W3C Finalizes Disability Guidelines
AltImage writes "Bringing a five-year project to a significant milestone, the World Wide Web Consortium finalized guidelines for building browsers and media players that work better for people with disabilities. Read the full story here."
..as long as Microsoft daoesn't give a fuck these exercises are unfortunately completely useless...
"One of the things that has been both intriguing and promising from early on is that accessibility solutions didn't just help solve the problems they were created to solve," said Judy Brewer, director of the WAI. "We encourage the use of Web graphics. But someone accessing the Web through a PDA can't see a graphic, table or chart that well. For accessibility, you'd want someone to be able to visually scan it if they could, query it, run through it in a linear mode. Those flexibility user choices are precisely the things that people accessing the Web through alternate devices need as well."
She brings up a very good point. Like the products that were initially developed for space flight but found their way into general consumer use (Velcro, etc.), general web accessibility has a number of other benefits besides making the web accessible to people with disabilities.
This brings up a question which I'd like to see discussed either here, or in a new topic. I do not have a disability that prevents me from accessing the web via traditional means. However, I'm curious to ask people who use assistive devices: what is your experience going online like? How much content can you access? How do you feel about it? I know these questions have been generally answered by the document, but I'm curious about personal stories.
I strongly believe that the path to better accessability lies in the creation of better screen reader technology. There is absolutely no way that the billions of pages online are going to be retouched to make them accessable. The battle has, to a large degree, already been lost. Don't get me wrong...I'm all in favor of producing compliant pages, but I wonder what percentage of the Internet is compliant today? We're never going to clean up the mess. There are too many mediocre and amateure web developers out there who don't even know what the W3C is. Forget converting the developers and instead focus on efforts to create the uber-screenreader. Something capabale of navigating through the web applications we're using today. I do lots of work for hotels and with their reservation systems in particular. Do you have any idea how hard it is to book a hotel room with a screen reader? or a plane ticket, or anything. It's a joke.

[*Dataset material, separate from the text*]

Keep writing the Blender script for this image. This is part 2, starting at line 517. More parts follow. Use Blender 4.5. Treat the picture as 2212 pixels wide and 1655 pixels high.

This is the perfect area for open source software. I also think that this would be the perfect place for the goverment to get involved. Not in legislation but in funding. The government seems very interested in passing laws to ensure equal access but isn't it about time they write a check to make equal access on the Internet a reality. One perfect piece of software will solve this entire problem for everybody.
If Velcro had been part of the space program, how come it was developed in the 1940s by a Swiss inventor walking his dog?
Hopefully this initiative will drive the production of better browsers (user agents) and web development that will facilitate services to users.
User agents are improving on the implementation of the HTTP_ACCEPT header for determining MIME types the user agent will accept. This great potential was missed with Netscape Navigator 2 because, in the rush to get it to market, they just defaulted to using *.* (this browser accepts everything), when it didn't. If this was implemented correctly it would allow the developer to deliver media according to the user agents capacity.